Key Takeaways: Conducting AGM/EGM via VC/OAVM

  1. Mandatory Compliance: Holding an AGM is required annually under Section 96 of the Companies Act, 2013 (except One Person Companies).
  2. Virtual Option: Companies can hold AGMs and EGMs via Video Conference (VC) or Other Audio-Visual Means (OAVM) as per MCA General Circular No. 03/2025.
  3. No Extension of Deadlines: VC/OAVM facility does not extend statutory timelines; companies must still adhere to the prescribed deadlines.
  4. E-Voting & Participation: Companies must provide e-voting facilities where required and ensure shareholders can ask questions and participate.

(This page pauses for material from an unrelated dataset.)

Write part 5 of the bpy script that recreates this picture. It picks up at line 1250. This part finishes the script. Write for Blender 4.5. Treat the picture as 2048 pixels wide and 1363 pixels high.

  5. Notice & Documentation: AGM notices, financial statements, and other reports should be sent via email and made available on the company website; newspaper publication may also be required.
  6. Quorum & Attendance: Virtual participation counts toward quorum, and essential attendees like Independent Directors and Auditors must participate.
  7. Record Keeping: Maintain proper minutes, records of votes, and filings with ROC to ensure full compliance.
  8. Legal Compliance: Failure to follow statutory requirements may attract penalties or legal action.